Last November I began to wrap myself in blessing whenever I stepped outside, keeping the evil eye away from my tiny daughter. I had never worried before, never thought much about the piercing power of evil intentions, but her hidden little body, her tiny helpless fists and blind little eyes brought to my mind the many ways for hurt to touch her.
Many people forget the evil-eye, ignore it, or assume for comforts-sake that it's merely an invention of older days - times when men feared the thunder and burned hunger in effigy. But the evil-eye - a glance of malevolence; a cursing glance - is just as common among a culture full of frustrated and isolated individuals, people who forget that the thoughts and wishes within them do affect the outer-world.
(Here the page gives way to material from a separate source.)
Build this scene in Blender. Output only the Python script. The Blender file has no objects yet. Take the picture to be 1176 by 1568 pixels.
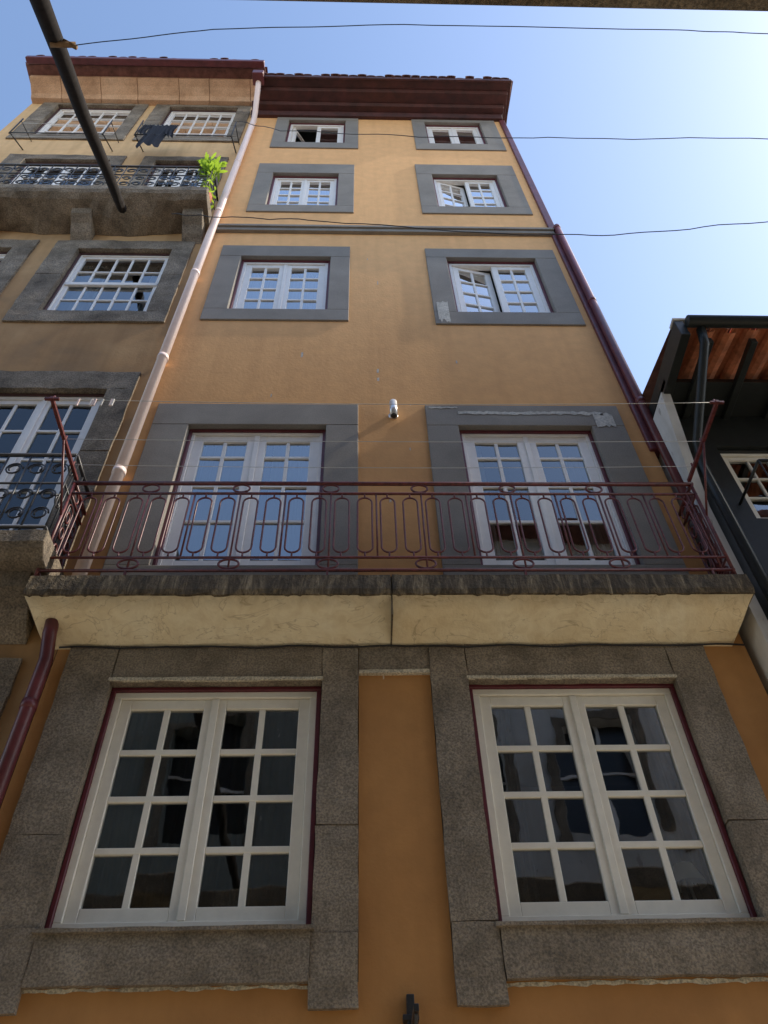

Aware of the danger, I kept Christ close to me in the months before I met my daughter. Red on the wrist to distract the eye, peacock earrings to stare it down, and a small, hidden agnus dei as a final barrier. The agnus dei is an almost forgotten blessing: a lamb formed from blessed wax and wrapped in foil. A physical prayer, working it's magic slowly, and with love.
Is it superstition, my god-magic, or is it living faith: seeing the dangers and asking to be spared? I think a bit of both. We can rarely walk the line perfectly, often I fall on the superstitious side instead of the secular one, unwilling to ignore the shadows of life, for fear they'll thrive on neglect.